4 stars out of 5
When I opened this book on my Kindle, I was eager to start my first by this author even though it's not in the Sneaky Pie Brown cat series I've been wanting to sample for quite some time now. But when this one began with a lengthy list of character descriptions - not just of people, but hounds and foxes - my heart sank a little. I'm not young any more, and my short-term memory isn't even close to what it used to be. How on earth, I said to myself, will I ever keep all of them straight?
And at first, that really was an issue; flipping back and forth to the lists to jog my failing memory would have taken too much time and distracted me from the story (it probably would be easier on a "real" book, though I wouldn't have wanted to do it there, either) - so for the first several chapters I felt more than a bit lost. That the switch from people talking to animals talking isn't clearly delineated made it even more difficult; I'd be halfway down a page before realizing that the conversation I'd just read was between a couple of pooches or owls, not people.
The story, though, not only is well crafted but interesting to me because I know (make that knew) next to nothing about fox hunting. An extensive glossary of terms at the beginning was helpful, but then again, I forgot most of the definitions once the story got going. But I decided to forge ahead and not worry that I couldn't always remember who's who and what's what. And by golly, I'm glad I did. Not only did I learn that the state of Virginia is a hotbed of fox-hunting activity (I thought it to be a sport in which only the English partake), but the intricate plot caught me up in intrigue and the thrill of the chases as well as perspectives on topical issues such as race relations, politics and drugs. There was humor as well; consider, for instance, this description of a particularly talented cat:
"Her marvelous ears could hear a rat piss in cotton."
Now about that story: Around 1954 - the year I was 13, in case anyone thinks I was lying about being old - an accomplished fox huntsman and noted ladies man named Wesley Carruthers (better known as Weevil) disappeared, never to be found. Rumored to have stolen valuable jewelry from one of his also-rumored lovers, it was assumed that he'd been murdered even though his body never turned up. Fast forward 60 years to a museum near the Jefferson Hunt Club in rural Virginia, when an etched cow horn goes missing from a display case and someone "sees" Weevil at the scene. When his distinctive horn echoes at a hunt, all kinds of questions emerge - not the least of which is whether or not ghosts really exist.
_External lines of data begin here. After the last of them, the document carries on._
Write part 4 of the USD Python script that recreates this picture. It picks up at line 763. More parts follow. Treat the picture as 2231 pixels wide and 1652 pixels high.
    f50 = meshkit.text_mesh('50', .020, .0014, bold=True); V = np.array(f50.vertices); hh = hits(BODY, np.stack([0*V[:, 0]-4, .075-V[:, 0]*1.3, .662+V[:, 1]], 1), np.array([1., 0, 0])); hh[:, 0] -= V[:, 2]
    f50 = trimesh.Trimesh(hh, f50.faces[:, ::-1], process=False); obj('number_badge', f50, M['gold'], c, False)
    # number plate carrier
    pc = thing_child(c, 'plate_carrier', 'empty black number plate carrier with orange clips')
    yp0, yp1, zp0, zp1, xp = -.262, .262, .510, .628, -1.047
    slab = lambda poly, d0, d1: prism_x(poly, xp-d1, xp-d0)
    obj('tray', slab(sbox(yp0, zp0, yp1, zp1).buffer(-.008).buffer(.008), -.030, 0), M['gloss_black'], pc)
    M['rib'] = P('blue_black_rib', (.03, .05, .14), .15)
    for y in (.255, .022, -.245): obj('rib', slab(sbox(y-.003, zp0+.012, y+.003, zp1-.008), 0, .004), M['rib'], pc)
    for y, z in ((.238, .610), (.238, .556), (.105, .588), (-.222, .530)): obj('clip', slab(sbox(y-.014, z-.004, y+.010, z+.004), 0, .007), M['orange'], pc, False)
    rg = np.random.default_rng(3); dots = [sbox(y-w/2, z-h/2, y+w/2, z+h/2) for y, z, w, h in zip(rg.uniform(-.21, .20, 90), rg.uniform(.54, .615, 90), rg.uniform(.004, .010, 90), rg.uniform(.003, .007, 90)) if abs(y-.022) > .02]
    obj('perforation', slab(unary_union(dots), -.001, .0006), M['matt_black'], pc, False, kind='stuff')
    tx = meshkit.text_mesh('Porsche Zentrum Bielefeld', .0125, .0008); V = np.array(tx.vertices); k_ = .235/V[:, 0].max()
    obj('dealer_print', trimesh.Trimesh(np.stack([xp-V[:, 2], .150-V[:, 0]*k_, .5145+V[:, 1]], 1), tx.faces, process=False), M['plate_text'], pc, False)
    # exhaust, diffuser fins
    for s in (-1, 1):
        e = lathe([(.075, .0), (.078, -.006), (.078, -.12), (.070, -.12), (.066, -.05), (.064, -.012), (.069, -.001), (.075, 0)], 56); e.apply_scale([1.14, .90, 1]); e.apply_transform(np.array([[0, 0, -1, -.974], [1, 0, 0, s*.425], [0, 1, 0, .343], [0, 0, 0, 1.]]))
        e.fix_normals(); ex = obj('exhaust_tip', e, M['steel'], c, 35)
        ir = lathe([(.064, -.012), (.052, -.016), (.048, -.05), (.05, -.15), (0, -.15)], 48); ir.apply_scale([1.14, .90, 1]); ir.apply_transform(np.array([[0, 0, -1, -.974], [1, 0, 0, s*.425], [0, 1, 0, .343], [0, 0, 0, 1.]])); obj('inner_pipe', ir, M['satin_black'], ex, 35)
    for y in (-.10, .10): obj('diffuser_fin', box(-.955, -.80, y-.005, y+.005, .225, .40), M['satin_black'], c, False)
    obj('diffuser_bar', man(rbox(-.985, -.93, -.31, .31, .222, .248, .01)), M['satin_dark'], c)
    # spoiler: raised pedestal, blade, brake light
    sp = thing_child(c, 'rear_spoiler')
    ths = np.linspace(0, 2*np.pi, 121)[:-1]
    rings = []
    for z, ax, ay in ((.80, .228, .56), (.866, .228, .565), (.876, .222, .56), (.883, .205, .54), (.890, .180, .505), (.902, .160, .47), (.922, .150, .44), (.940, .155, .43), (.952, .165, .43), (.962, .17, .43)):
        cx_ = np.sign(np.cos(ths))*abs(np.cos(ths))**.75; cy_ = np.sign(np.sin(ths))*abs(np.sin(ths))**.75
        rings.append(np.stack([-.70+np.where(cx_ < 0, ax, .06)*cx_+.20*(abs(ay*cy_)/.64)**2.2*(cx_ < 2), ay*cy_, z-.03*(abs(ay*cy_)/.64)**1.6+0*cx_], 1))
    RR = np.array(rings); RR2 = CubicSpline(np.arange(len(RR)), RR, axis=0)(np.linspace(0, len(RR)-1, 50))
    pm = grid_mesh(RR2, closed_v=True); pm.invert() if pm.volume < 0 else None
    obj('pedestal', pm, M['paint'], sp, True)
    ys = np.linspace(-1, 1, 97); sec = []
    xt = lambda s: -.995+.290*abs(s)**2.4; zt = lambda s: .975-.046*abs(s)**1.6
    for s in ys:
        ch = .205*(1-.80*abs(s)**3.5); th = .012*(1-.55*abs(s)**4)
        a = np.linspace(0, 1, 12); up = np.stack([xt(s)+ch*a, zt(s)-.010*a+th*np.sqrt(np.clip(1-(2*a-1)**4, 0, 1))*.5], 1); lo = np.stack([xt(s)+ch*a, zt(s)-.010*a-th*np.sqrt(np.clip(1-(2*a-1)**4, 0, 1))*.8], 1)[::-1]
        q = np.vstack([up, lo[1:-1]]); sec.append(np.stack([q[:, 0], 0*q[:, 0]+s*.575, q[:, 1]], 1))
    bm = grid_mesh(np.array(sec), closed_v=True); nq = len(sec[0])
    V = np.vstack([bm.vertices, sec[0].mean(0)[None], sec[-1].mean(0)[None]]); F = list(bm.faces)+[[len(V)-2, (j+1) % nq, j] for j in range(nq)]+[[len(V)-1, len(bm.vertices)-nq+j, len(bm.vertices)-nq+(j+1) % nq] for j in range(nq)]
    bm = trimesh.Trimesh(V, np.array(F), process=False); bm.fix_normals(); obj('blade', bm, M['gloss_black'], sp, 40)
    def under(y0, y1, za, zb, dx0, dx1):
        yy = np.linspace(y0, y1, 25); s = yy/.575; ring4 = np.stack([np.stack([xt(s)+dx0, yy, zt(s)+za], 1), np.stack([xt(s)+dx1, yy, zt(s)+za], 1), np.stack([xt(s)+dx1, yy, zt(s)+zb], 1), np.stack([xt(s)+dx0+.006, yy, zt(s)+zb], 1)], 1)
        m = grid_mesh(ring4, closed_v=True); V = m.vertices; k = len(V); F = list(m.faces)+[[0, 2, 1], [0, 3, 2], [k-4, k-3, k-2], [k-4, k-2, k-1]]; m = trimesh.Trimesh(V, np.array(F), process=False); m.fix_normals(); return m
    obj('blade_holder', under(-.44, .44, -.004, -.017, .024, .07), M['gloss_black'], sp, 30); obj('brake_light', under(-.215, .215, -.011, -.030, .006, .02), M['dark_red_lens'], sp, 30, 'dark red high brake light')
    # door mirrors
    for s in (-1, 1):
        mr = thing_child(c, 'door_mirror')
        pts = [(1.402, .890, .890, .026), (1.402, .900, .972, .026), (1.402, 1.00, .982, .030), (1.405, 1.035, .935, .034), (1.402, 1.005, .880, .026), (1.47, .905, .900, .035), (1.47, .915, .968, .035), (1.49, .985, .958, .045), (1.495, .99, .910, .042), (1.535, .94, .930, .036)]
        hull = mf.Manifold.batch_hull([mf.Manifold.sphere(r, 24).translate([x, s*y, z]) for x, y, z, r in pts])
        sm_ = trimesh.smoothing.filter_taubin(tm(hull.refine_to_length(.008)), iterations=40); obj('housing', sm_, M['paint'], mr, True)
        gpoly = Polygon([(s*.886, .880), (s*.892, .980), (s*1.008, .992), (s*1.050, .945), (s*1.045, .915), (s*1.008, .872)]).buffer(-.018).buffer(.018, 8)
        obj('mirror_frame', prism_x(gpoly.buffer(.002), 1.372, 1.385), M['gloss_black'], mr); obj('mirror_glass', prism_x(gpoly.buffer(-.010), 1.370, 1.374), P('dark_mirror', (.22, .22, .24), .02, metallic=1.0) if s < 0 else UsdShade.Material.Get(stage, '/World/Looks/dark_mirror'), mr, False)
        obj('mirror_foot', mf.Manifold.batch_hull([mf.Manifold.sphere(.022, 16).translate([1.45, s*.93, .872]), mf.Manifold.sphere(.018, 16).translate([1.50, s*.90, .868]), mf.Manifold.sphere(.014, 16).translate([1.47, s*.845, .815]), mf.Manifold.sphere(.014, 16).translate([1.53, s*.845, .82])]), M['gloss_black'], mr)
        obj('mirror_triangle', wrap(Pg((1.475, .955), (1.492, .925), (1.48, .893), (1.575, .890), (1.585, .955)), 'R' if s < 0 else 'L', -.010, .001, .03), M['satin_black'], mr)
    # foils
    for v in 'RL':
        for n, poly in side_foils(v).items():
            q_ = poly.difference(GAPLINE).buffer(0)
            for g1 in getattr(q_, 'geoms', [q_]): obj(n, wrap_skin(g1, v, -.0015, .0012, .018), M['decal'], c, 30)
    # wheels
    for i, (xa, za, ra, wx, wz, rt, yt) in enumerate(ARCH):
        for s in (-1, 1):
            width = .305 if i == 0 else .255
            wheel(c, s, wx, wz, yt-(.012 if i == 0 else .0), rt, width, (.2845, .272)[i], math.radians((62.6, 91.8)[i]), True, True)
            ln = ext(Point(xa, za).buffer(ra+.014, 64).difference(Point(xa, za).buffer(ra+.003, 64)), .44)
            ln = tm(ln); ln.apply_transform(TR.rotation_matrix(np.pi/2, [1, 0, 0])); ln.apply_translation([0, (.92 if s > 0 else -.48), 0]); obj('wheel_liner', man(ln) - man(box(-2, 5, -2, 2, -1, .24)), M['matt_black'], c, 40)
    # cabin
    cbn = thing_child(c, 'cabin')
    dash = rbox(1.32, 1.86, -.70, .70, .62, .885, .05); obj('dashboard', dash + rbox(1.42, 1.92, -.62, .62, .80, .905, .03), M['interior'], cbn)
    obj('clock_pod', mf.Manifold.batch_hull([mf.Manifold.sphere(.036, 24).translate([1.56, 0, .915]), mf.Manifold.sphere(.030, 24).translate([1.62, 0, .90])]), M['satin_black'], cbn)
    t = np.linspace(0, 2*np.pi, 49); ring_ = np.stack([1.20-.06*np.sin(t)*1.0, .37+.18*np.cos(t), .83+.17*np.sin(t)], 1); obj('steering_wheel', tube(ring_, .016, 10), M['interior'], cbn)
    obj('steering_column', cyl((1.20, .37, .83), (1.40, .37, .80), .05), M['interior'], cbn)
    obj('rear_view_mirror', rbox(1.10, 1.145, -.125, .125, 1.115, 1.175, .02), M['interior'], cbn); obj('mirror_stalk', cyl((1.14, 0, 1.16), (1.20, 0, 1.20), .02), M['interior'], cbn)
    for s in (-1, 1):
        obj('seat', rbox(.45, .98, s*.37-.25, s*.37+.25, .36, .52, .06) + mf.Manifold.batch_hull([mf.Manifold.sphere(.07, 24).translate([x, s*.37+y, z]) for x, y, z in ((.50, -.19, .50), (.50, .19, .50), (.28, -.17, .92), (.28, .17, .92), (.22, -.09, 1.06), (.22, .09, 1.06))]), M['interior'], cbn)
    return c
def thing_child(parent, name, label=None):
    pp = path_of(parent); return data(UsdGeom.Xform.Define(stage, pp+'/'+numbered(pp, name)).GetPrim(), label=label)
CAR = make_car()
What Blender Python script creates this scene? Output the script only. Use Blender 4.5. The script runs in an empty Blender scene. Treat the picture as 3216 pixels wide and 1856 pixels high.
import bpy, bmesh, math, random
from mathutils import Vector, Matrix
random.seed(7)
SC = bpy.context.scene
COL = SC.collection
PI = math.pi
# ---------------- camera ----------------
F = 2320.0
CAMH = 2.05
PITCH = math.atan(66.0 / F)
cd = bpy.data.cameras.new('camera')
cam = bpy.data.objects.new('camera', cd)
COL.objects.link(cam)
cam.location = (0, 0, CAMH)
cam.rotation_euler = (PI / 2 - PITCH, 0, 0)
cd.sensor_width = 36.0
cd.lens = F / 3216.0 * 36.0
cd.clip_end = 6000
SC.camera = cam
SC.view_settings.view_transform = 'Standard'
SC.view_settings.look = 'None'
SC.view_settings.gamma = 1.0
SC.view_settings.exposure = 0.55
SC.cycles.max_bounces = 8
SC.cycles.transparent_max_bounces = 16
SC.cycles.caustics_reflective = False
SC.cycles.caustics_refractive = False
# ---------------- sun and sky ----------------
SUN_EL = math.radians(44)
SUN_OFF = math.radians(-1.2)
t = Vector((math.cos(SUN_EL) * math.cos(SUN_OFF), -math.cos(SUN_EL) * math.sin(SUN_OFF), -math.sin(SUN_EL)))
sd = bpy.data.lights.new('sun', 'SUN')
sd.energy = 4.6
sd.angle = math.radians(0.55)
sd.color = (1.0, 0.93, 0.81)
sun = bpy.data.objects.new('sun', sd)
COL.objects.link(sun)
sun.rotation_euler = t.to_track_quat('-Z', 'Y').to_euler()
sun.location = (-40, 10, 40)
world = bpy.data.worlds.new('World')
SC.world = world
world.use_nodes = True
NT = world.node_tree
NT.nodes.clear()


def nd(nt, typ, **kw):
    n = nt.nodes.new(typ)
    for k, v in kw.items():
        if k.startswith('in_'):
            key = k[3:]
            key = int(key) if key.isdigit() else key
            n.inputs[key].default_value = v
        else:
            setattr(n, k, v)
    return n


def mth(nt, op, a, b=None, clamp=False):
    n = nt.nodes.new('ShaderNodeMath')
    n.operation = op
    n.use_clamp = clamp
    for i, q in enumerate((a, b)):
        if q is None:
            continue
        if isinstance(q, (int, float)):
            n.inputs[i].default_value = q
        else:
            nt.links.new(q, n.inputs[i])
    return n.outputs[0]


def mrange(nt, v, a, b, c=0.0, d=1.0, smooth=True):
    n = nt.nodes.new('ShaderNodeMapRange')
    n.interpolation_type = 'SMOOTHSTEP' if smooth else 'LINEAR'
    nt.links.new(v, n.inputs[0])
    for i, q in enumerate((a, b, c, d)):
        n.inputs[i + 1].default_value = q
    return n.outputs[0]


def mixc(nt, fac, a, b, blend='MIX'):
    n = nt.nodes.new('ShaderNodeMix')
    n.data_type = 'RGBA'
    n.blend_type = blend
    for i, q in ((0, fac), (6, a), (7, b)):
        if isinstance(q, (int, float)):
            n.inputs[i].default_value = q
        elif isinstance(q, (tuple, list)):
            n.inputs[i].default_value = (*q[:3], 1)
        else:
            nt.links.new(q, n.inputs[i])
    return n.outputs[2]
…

Along the way, readers meet a cast of colorful characters like "Sister" Jane Arnold, master of the hunt club; Tootie, a young heiress who gave up on a prestigious college education (and was disowned by her richer-than-God father) to find her true calling working with hounds and horses at the club; and Yvonne, Tootie's former supermodel mother, who's in the midst of dumping her cheating husband and hoping to make a new life near her daughter.
But the overriding issue, so to speak, is Weevil: Who is he, really, and why has he come back? While I correctly guessed the who part fairly early on, the why eluded me until all the details were wrapped up cleverly at the conclusion. My own conclusion? Well done! And many thanks to the publisher, via NetGalley, for the opportunity to read an advance copy in exchange for an honest review.
Crazy Like a Fox by Rita Mae Brown (Ballantine Books, October 2017); 305 pp.